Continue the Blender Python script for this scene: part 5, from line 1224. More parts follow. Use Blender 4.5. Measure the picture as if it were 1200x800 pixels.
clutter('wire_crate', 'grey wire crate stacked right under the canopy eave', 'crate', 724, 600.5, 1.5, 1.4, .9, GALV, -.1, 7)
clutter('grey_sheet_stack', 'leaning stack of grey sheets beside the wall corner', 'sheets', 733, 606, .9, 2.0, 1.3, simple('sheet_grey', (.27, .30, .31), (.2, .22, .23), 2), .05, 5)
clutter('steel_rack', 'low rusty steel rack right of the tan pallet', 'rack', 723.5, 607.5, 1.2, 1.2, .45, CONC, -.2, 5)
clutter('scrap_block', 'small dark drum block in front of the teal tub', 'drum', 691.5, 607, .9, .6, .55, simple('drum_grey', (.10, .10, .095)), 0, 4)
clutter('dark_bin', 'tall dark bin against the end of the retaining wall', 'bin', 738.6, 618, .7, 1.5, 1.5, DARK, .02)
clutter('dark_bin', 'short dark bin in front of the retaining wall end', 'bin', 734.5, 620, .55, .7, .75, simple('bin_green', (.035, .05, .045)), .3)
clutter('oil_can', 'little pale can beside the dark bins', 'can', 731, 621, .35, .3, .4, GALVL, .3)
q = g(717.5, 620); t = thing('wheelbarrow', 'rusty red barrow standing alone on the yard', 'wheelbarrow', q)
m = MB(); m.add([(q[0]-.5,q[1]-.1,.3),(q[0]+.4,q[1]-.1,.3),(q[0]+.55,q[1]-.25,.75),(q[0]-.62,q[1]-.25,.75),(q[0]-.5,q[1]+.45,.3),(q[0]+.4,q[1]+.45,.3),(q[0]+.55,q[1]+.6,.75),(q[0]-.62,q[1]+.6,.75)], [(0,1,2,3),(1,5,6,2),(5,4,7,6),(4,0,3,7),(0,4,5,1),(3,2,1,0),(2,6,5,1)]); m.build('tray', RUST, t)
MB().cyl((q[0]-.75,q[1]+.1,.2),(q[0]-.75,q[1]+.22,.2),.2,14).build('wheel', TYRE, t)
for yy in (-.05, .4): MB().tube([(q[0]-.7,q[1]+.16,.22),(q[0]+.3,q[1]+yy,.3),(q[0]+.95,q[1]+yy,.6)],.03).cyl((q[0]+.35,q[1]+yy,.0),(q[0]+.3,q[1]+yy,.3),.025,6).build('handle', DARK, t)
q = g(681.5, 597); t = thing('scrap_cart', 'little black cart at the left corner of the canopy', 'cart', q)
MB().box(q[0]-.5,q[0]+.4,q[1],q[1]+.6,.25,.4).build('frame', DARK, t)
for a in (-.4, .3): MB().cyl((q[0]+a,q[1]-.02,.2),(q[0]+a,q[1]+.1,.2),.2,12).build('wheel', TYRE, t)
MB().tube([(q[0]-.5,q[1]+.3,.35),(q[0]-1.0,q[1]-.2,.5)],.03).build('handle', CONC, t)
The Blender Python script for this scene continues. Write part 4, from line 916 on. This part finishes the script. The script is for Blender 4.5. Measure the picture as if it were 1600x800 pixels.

■ ■ ■ ■

Print every record above exactly as written.

Continue the Blender Python script for this scene: part 5, from line 1224. More parts follow. Use Blender 4.5. Measure the picture as if it were 1200x800 pixels.
clutter('wire_crate', 'grey wire crate stacked right under the canopy eave', 'crate', 724, 600.5, 1.5, 1.4, .9, GALV, -.1, 7)
clutter('grey_sheet_stack', 'leaning stack of grey sheets beside the wall corner', 'sheets', 733, 606, .9, 2.0, 1.3, simple('sheet_grey', (.27, .30, .31), (.2, .22, .23), 2), .05, 5)
clutter('steel_rack', 'low rusty steel rack right of the tan pallet', 'rack', 723.5, 607.5, 1.2, 1.2, .45, CONC, -.2, 5)
clutter('scrap_block', 'small dark drum block in front of the teal tub', 'drum', 691.5, 607, .9, .6, .55, simple('drum_grey', (.10, .10, .095)), 0, 4)
clutter('dark_bin', 'tall dark bin against the end of the retaining wall', 'bin', 738.6, 618, .7, 1.5, 1.5, DARK, .02)
clutter('dark_bin', 'short dark bin in front of the retaining wall end', 'bin', 734.5, 620, .55, .7, .75, simple('bin_green', (.035, .05, .045)), .3)
clutter('oil_can', 'little pale can beside the dark bins', 'can', 731, 621, .35, .3, .4, GALVL, .3)
q = g(717.5, 620); t = thing('wheelbarrow', 'rusty red barrow standing alone on the yard', 'wheelbarrow', q)
m = MB(); m.add([(q[0]-.5,q[1]-.1,.3),(q[0]+.4,q[1]-.1,.3),(q[0]+.55,q[1]-.25,.75),(q[0]-.62,q[1]-.25,.75),(q[0]-.5,q[1]+.45,.3),(q[0]+.4,q[1]+.45,.3),(q[0]+.55,q[1]+.6,.75),(q[0]-.62,q[1]+.6,.75)], [(0,1,2,3),(1,5,6,2),(5,4,7,6),(4,0,3,7),(0,4,5,1),(3,2,1,0),(2,6,5,1)]); m.build('tray', RUST, t)
MB().cyl((q[0]-.75,q[1]+.1,.2),(q[0]-.75,q[1]+.22,.2),.2,14).build('wheel', TYRE, t)
for yy in (-.05, .4): MB().tube([(q[0]-.7,q[1]+.16,.22),(q[0]+.3,q[1]+yy,.3),(q[0]+.95,q[1]+yy,.6)],.03).cyl((q[0]+.35,q[1]+yy,.0),(q[0]+.3,q[1]+yy,.3),.025,6).build('handle', DARK, t)
q = g(681.5, 597); t = thing('scrap_cart', 'little black cart at the left corner of the canopy', 'cart', q)
MB().box(q[0]-.5,q[0]+.4,q[1],q[1]+.6,.25,.4).build('frame', DARK, t)
for a in (-.4, .3): MB().cyl((q[0]+a,q[1]-.02,.2),(q[0]+a,q[1]+.1,.2),.2,12).build('wheel', TYRE, t)
MB().tube([(q[0]-.5,q[1]+.3,.35),(q[0]-1.0,q[1]-.2,.5)],.03).build('handle', CONC, t)
The Blender Python script for this scene continues. Write part 4, from line 916 on. This part finishes the script. The script is for Blender 4.5. Measure the picture as if it were 1600x800 pixels.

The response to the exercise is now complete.